I have to show that $\oint_C(y, z, x)\cdot \mathbf{dr} = \sqrt{3}\pi a^2$ when $C$ is the curve of intersection of $x^2 + y^2 + z^2 = a^2$ and $x + y + z = 0$. I currently confused as at the end I have derived that $\oint_C(y, z, x)\cdot \mathbf{dr} = 3\pi a^2$, instead of $\sqrt{3}\pi a^2$.
I got the result by 1.) Calculating the curl $\nabla \times F = (-1, -1, -1)$ 2.) Finding the normal vector to $G(x, y, z) = x + y + z = 0$, $\nabla G(x, y, z) = (1, 1, 1) = \mathbf{n}$, so normal to the direction of $\nabla \times F$ is $-\mathbf{n}$. Hence $\int\int_C(\nabla \times F)\cdot \mathbf{n} dS = \int\int_C(\nabla \times F)\cdot \frac{\mathbf{n}}{||\mathbf{n}||} ||\mathbf{n}||dA = \int\int_C(\nabla \times F)\cdot \mathbf{n}dA$
$ \implies \int\int_C(-1, -1, -1)\cdot(-1, -1, -1)dA = 3\int\int_CdA$. The area is just the are of a circle with radius $a$, so that $3\int\int_CdA = 3\pi a^2$.
Where did I go wrong?
Please note that surface defined by $x^2+y^2+z^2 \leq a^2, x+y+z = 0$ is a disk of radius $a$ (it is a great circle).
The unit normal vector to the surface is,
$\hat{n} = \frac{1}{\sqrt3} (-1, -1, -1)$
So the double integral should be
$\displaystyle \iint_S (-1, -1, -1) \cdot (-\frac{1}{\sqrt3}, -\frac{1}{\sqrt3}, -\frac{1}{\sqrt3}) \ dS = \sqrt3 \pi a^2 $,
(as the surface area of the disk is $ \ \pi a^2$).
EDIT: though it is more tedious and unnecessary but to complete the discussion in comments, if you wanted to evaluate the integral using area of projection in $XY$ plane,
$\displaystyle I = \iint_A (-1, -1, -1) \cdot (-1, -1, -1) \ dA = 3 A$, where $A$ is the area of the projection in $XY$ plane.

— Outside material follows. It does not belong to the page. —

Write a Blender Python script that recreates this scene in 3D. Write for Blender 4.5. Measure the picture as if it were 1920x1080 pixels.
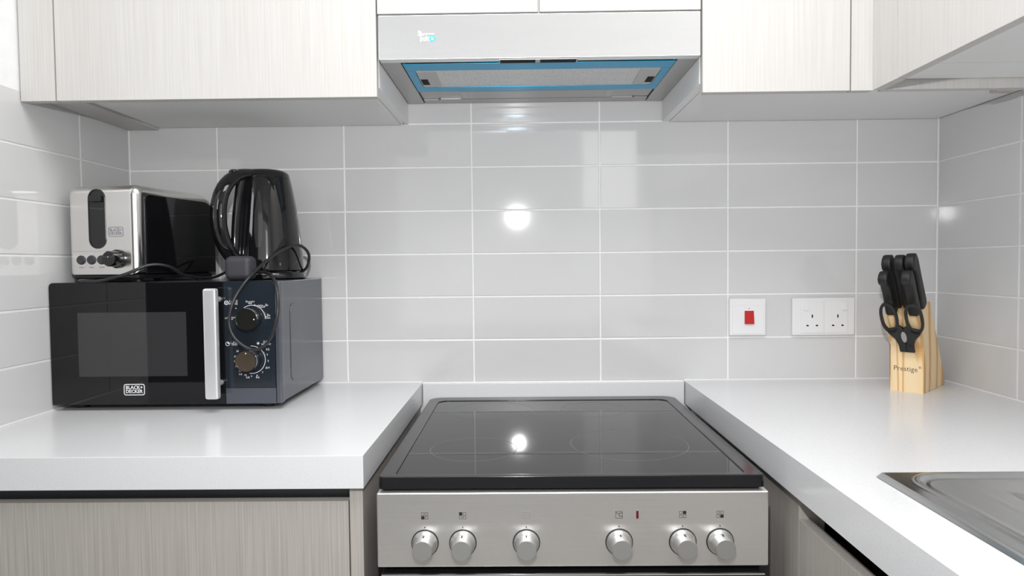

The projection (in $XY$ plane) of the surface at the intersection, is $x^2+y^2 + (-x-y)^2 \leq a^2 \ $ i.e. $x^2+y^2+xy \leq \frac{a^2}{2}$. You can plot to see this is an ellipse with major axis along $y=x$ and minor axis along $y = - x$. I will leave it for you to rewrite its equation and find its area, which comes to $\displaystyle \small \frac{\pi a^2}{\sqrt3}$.